Una vez tuve con la tía Fanny una discusión que se volvió inesperadamente agria. Ella dijo que los pescados y los mariscos franceses eran mejores y más variados que los chilenos. Yo, nacionalista juvenil, monté en cólera. Le enrostré su afrancesamiento desorbitado. "Es que tú no conoces los pescados franceses", argumentó, con su bonhomía, con su sonrisa encantadora, mi anciana tía, que dudaba de la calidad literaria de Proust, pero no de las soles, las coquilles Saint Jacques, los loups en lecho de ceniza, las lottes y las daurades de la dulce Francia. Hoy día, después de haber comido una corvina joven y recién sacada de las aguas de nuestra costa central, pienso que la tía Fanny era un poco desdeñosa de lo nuestro, con un desdén muy europeo y muy propio de su generación, pero también recuerdo pescados franceses y llego a la conclusión de que mi cólera fue excesiva. Una sole meunière, un lenguado a la mantequilla, comido en la Coupole de los años sesenta, en la Closerie des lilas del viejo Hemingway y del todavía joven Vargas Llosa, es una sencilla obra maestra. Recuerdo la maestría con que los mozos vestidos de negro, como autómatas de un cuento romántico, eliminaban las espinas laterales, sacaban la dorsal y presentaban en el plato caliente los filetes dorados, delgados, impecables. El tío Manuel fue castigado por sus sacrilegios, pero conoció esas bendiciones. Y Marcel Proust, el vecino pálido y huesudo, con algodones que salían por el cuello duro, analizó hasta el agotamiento el problema estético, ético, metafísico, de la eternización de esos instantes por medio de la memoria.

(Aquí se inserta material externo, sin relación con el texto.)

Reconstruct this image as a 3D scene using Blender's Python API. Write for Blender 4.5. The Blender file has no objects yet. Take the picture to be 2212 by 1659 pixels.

Receta de lenguado Meunière
por Ximena Edwards
Para cuatro personas.
Ingredientes:
4 filetes de lenguado
10 centilitros de leche
30 gramos de harina
Sal, pimienta
Aceite de oliva
1 cucharada de jugo de limón
2 cucharadas de perejil picado
4 rodajas de limón sin cáscara
60 gramos de mantequilla
Preparación:
Remojar los filetes de lenguado en leche y pasarlos después por la harina salpimentada. Poner aceite de oliva en una sartén honda, aproximadamente 1/2 centímetro, y calentarlo a fuego vivo. Poner el pescado y dorarlo por ambos lados. Pasarlo a una fuente precalentada, espolvorearlo con un poco de pimienta y de perejil picado. Rociarlo con unas gotas de jugo de limón. Colocar encima las rodajas de limón. Cocer la mantequilla en la misma sartén, ahora sin el aceite, hasta que adquiere un tono dorado oscuro. Colocarla sobre el pescado.